Senior Honors Projects, 2010-2019

Creative Commons License

Creative Commons License
This work is licensed under a Creative Commons Attribution-Noncommercial-No Derivative Works 4.0 License.

Date of Graduation

Spring 2018

Document Type

Thesis

Degree Name

Bachelor of Science (BS)

Department

Department of Psychology

Advisor(s)

Michael D. Hall

Tracy E. Zinn

Jeffrey T. Andre

Abstract

Phoneme-level research involving speaking rate has typically relied on a single method of synthetically manipulating rate of speech by compressing the vowel portion of a syllable. This does not mimic what occurs during natural speech production, and therefore could be influencing the perception of voicing contrasts. An experiment was conducted to address this problem by constructing a continuum of voice onset times for the velar place of articulation and then subsequently altering the rate of speech using three methods of manipulation: compressing the vowel, compressing the consonant and vowel proportionate to what occurs naturally, and compressing the total duration of the syllable. Each method of rate manipulation was evaluated at three speeds. The original continuum served as a control condition reflecting normal speed. Medium and fast versions of the continua were also presented, where utterances following the aspiration noise that specified voice onset time were .75 and .50 times the length of the original production at normal speed, respectively. Participants rated each stimulus on a scale of one to six (1 = most /ga/-like - 6 =most /ka/-like). As expected, categorical functions were obtained across continua. There was an observed tendency for stimuli with short VOTs at faster speeds under consonant-vowel and total compression conditions to be rated/categorized as more /ka/-like relative to stimuli at the normal speaking rate. This pattern was not apparent for the vowel manipulation condition, which suggests that vowel compression is an appropriate method to manipulate the speaking rate of voicing contrasts.
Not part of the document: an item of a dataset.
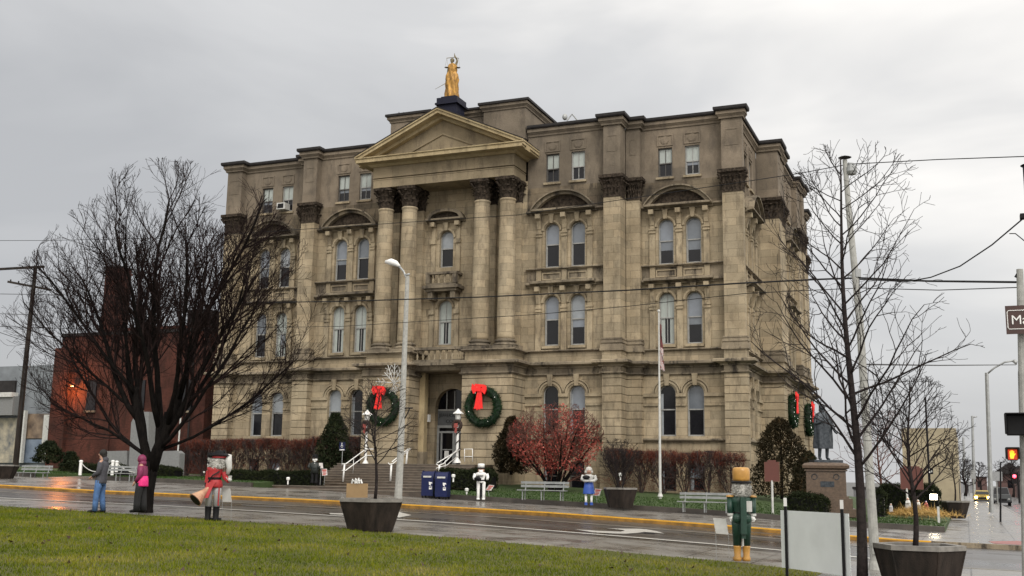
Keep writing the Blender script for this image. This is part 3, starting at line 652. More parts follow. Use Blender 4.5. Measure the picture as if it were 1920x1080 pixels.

Total compression did produce consistent responses across speeds around the phonemic boundary and voiceless region of the continua, indicating that total compression could be appropriate for manipulating voiceless consonants with longer voice onset times. Taken collectively, the data seem to show that compressing the consonant portion of a syllable, even to a small degree, can limit the perceptual information that is necessary for categorization.